"Depois de ter
examinado repetidamente a minha consciência diante de Deus, cheguei à
certeza de que as minhas forças, devido à idade avançada, já não são
idôneas para exercer adequadamente o ministério petrino. Estou bem
consciente de que este ministério, pela sua essência espiritual, deve
ser cumprido não só com as obras e com as palavras, mas também e
igualmente sofrendo e rezando. Todavia, no mundo de hoje, sujeito a
rápidas mudanças e agitado por questões de grande relevância para a vida
da fé, para governar a barca de São Pedro e anunciar o Evangelho, é
necessário também o vigor quer do corpo quer do espírito; vigor este
que, nos últimos meses, foi diminuindo de tal modo em mim, que preciso
reconhecer a minha incapacidade para administrar bem o ministério que me
foi confiado".
Foi com essas
palavras que, no dia 11 de fevereiro, durante uma reunião com os
cardeais da cúria romana, o Papa Bento XVI anunciou a sua renúncia ao
pontificado.
Fazia tempo que
ele pensava no assunto.

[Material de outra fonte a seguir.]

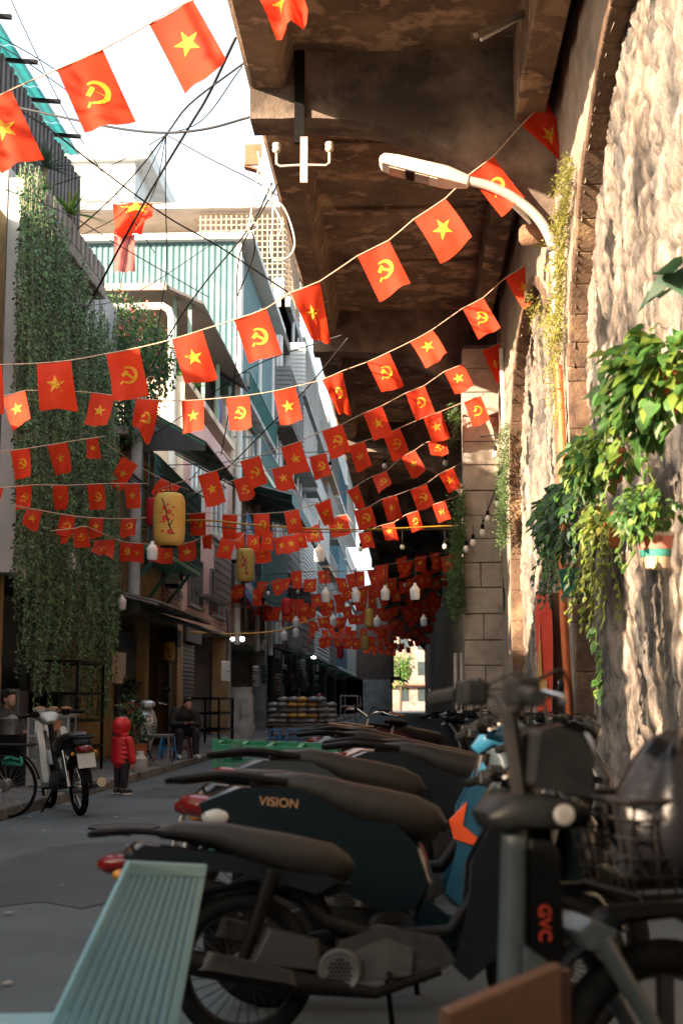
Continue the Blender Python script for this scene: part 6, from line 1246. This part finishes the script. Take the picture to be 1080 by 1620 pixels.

Em 2010, na entrevista que concedeu ao
jornalista Peter Seewald, fora claro: "Quando a dificuldade é grande,
não se pode fugir e dizer: 'Que outro se ocupe disso!'. Mas, se um Papa
percebe que já não tem condições físicas, mentais e espirituais para
levar adiante as obrigações de seu cargo, tem o direito e, em algumas
circunstâncias, o dever de se demitir".
Apesar de não
ser novidade na Igreja, seu ato provocou perplexidades. A história
lembra outros Papas que renunciaram ou foram obrigados a fazê-lo: São
Clemente (88/97), condenado ao exílio pelo imperador Domiciano, passou o
cargo a Santo Evaristo; São Ponciano (230/235), desterrado pelo
imperador Severo, deixou o lugar para Santo Antero; São Silvério
(536/537) foi deposto e substituído pelo Papa Vigílio; São Martinho
(649/655), degredado pelo imperador Constante II, acolheu de coração
aberto a nomeação do sucessor, Santo Eugênio. Mais complicado foram os
casos de Bento IX (1032/1045) e Gregório VI (1045/1046), forçados a
deixar a função por mau comportamento.
O Papa, porém,
que, de acordo com a "Divina Comédia" de Dante Alighieri, "fez a grande
renúncia", é São Celestino V. Seu pontificado nem chegou a quatro meses:
de 29 de agosto a 13 de dezembro de 1294. Sentindo-se pequeno diante
dos desafios da política eclesiástica, abandonou o cargo e recolheu-se à
vida eremítica. O último Papa a abdicar foi Gregório XII (1406/1415).
Seu nome está ligado ao "Grande Cisma do Ocidente" (1378/1415), período
em que tentaram ocupar o sólio pontifício dois - e, em dado momento,
três - Papas ao mesmo tempo. Para acabar com o escândalo, ele entregou
sua demissão nas mãos de Martinho V (1417/1431).
O gesto de
Bento XVI condiz com a sua visão do homem e da Igreja. A idade pesa. O
cargo é exigente. A saúde diminui. Reconhecer os próprios limites e
desapegar-se do poder é sabedoria e heroísmo. Pode-se servir à Igreja e à
humanidade de mil maneiras. Para tanto, o que importa é tomar
consciência de que há tempos e ocasiões diferentes, próprias de cada
momento e de cada pessoa. Quem ama, sempre descobre o jeito certo de
estar presente e atuante, mesmo quando, por qualquer motivo, precisa se
retirar e deixar que outros ocupem o lugar que até agora lhe pertencia.
Evidentemente, a
renúncia recebeu também outras interpretações, como a de Ferruccio De
Bortoli, diretor do jornal italiano "Corriere della Sera", que a viu
como resultado das intrigas que medram no Vaticano: "O ato do Papa foi
encorajado pela insensibilidade de uma cúria que, em vez de confortá-lo e
apoiá-lo, apareceu, por diversos de seus expoentes, mais empenhada em
jogos de poder e lutas fratricidas". De acordo com o cardeal brasileiro,
dom João Braz de Aviz, "entre os cardeais, há muita fidelidade, mas
também tensões. Existem diferentes estilos, personalidades, formas de
viver as coisas. Uns querem o diálogo, outros destacam a autoridade". O
padre Federico Lombardi, porta-voz do Vaticano, parece sintetizar a
opinião de uns e de outros: "O Papa é uma pessoa de grande realismo e
conhece os problemas e as dificuldades. A renúncia foi uma mensagem à
cúria, mas também a todos nós. Foi um ato de humildade, sabedoria e
responsabilidade".
Um ato que abre novos horizontes no modo de entender e de gerir a missão do Papa na Igreja e que, por isso, fará história.